Sep 16, 2009

pefs benchmark

pefs is a stacked cryptographic filesystem for FreeBSD. It has started as a Goggle Summer of Code'2009.

I've just come across performance comparison of eCryptfs against plain ext4 filesystem on Ubuntu, benchmark I was going to perform on my own.

I run dbench benchmarks regularly while working on pefs. But use it mostly as a stress test tool. I haven't reached the point I can start working on improving performance yet. But measuring pefs overhead is going to be interesting.

Unfortunately I fail to interpret dbench results from the article. They've used dbench 4, while I'm using dbench 3 from ports. But never the less result of 4-8 Mb/s looks too strange for me.

I've benchmarked 4 and 16 dbench clients on zfs, pefs with salsa20 encryption (256 bit key) on top of same zfs partition and pefs with aes encryption (128 bit key, ctr mode). I executed benchmark for 3 times in each setup.

First of all, cipher throughput:
salsa20 ~205.5 Mb/s
aes128 ~81.3 Mb/s

Benchmark results:





In both cases (4 and 16 clients) CPU was limiting factor, disks where mostly idle. This explains such divergence in zfs results, I've actually benchmarked zfs arc cache performance. Because of unpredictable zfs inner workings one can get the best aes128 result surprisingly close to the worst salsa20 one (salsa20 is ~2.5 times faster than aes128).

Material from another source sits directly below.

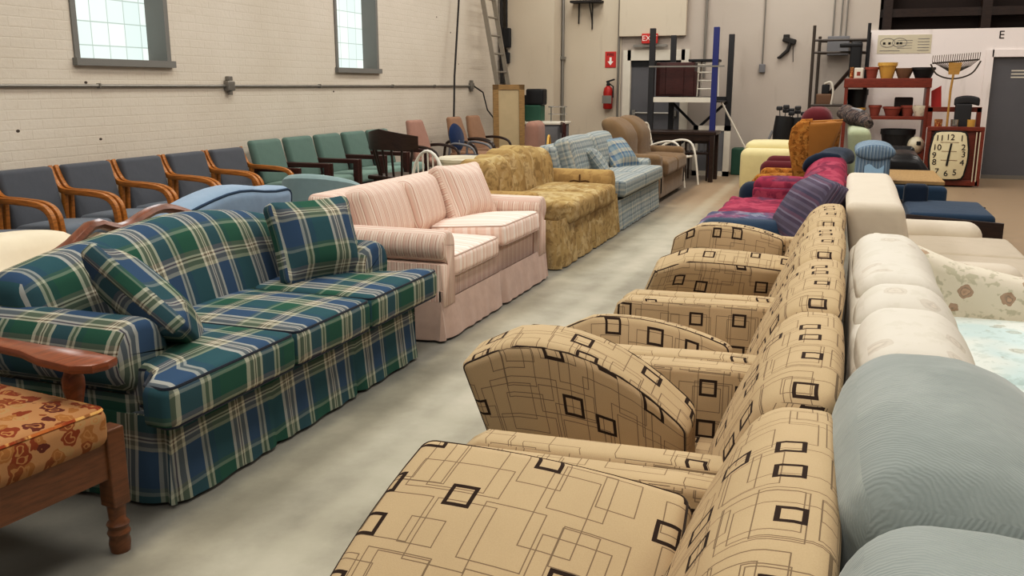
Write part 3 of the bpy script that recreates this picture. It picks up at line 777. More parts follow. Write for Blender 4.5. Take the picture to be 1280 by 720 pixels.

The graph comparing average values:


Conclusion is that pefs is 2x times slower. But that shouldn't be solely because of encryption. From my previous testing I can conclude that it's mostly filesystem overhead:

  • Current pefs implementation avoids data caching (to prevent double caching and restrain one's paranoia). I had version using buffer management for io (bread/bwrite) it's performance was awful, something like 20-30 Mb/s with salsa20 encryption.

  • Sparse files (add file resizing here too) are implemented very poorly: it requires exclusive lock and fills gap with zeros. While this "gap" is likely to be filled by application really soon.

  • Lookup operation is very expensive. It calls readdir and decrypts name for each directory entry.